PROBLEM :: The required output is a word-for-word copy of the lines from the line bearing "Generate a Blender" through the line bearing "SC = bpy.context.scene", inclusive, and no other lines.

SUPPLIED MATERIAL ::
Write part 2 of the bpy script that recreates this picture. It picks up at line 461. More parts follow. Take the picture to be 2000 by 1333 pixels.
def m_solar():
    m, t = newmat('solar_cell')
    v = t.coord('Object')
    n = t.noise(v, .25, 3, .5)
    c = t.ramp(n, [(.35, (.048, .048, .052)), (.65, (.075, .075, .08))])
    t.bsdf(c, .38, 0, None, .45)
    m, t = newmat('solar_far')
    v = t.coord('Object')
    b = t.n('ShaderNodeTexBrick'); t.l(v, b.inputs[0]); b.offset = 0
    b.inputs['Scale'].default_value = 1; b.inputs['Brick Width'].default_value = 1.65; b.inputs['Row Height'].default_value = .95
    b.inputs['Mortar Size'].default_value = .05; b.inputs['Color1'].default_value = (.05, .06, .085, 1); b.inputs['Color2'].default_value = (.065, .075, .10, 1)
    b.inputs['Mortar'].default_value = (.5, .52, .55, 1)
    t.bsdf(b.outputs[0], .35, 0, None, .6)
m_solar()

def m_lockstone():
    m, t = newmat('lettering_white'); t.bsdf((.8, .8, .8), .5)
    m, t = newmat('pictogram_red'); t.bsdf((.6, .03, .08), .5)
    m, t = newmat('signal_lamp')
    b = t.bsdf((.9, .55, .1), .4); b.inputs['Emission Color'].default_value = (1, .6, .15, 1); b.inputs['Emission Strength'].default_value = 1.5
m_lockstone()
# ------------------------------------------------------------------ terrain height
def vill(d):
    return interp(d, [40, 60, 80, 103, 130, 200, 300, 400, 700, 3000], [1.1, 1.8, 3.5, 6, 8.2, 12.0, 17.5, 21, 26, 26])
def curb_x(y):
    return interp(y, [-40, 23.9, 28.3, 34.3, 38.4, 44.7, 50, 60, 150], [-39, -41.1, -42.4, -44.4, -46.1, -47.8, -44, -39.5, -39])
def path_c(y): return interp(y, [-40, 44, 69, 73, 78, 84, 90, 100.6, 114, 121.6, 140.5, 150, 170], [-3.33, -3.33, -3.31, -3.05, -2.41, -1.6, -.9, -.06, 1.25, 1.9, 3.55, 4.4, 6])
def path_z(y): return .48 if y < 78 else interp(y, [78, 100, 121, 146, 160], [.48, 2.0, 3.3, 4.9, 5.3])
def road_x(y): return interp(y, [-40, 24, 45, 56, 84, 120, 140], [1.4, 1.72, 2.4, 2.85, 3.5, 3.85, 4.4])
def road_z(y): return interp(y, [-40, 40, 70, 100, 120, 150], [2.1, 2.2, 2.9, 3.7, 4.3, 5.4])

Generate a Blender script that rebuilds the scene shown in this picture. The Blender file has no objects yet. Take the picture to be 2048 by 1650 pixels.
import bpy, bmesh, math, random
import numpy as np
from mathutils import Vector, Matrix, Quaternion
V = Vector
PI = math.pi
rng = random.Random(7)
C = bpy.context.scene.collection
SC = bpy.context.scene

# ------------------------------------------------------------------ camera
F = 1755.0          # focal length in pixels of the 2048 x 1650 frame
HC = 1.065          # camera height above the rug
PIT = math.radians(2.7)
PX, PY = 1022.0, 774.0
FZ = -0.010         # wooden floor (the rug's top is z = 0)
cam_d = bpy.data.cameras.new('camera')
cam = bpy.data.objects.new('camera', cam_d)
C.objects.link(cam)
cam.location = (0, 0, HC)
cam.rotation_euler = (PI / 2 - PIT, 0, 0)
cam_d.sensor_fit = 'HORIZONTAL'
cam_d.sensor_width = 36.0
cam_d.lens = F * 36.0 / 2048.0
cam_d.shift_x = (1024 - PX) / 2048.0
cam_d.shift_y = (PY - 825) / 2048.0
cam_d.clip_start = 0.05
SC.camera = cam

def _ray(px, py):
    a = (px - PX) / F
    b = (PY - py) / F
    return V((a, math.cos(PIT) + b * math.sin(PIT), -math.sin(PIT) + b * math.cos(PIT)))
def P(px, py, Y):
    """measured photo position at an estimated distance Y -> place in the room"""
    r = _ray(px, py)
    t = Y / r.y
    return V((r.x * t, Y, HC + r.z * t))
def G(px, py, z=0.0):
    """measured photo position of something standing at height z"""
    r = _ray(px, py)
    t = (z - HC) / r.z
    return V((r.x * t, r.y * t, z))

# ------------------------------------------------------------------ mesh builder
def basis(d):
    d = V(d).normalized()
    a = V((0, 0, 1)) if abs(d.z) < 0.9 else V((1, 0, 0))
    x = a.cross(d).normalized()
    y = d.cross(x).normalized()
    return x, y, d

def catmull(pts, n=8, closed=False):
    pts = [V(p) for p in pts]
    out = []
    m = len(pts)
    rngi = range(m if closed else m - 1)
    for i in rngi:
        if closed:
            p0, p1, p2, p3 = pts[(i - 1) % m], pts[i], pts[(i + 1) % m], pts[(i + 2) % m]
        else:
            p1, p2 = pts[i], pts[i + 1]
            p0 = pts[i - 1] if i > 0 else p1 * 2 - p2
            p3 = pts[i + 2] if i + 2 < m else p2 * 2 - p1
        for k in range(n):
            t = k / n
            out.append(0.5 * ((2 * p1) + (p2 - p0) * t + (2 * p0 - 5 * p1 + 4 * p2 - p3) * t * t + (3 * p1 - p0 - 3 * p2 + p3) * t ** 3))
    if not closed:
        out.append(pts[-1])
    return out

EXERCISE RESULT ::
Generate a Blender script that rebuilds the scene shown in this picture. The Blender file has no objects yet. Take the picture to be 2048 by 1650 pixels.
import bpy, bmesh, math, random
import numpy as np
from mathutils import Vector, Matrix, Quaternion
V = Vector
PI = math.pi
rng = random.Random(7)
C = bpy.context.scene.collection
SC = bpy.context.scene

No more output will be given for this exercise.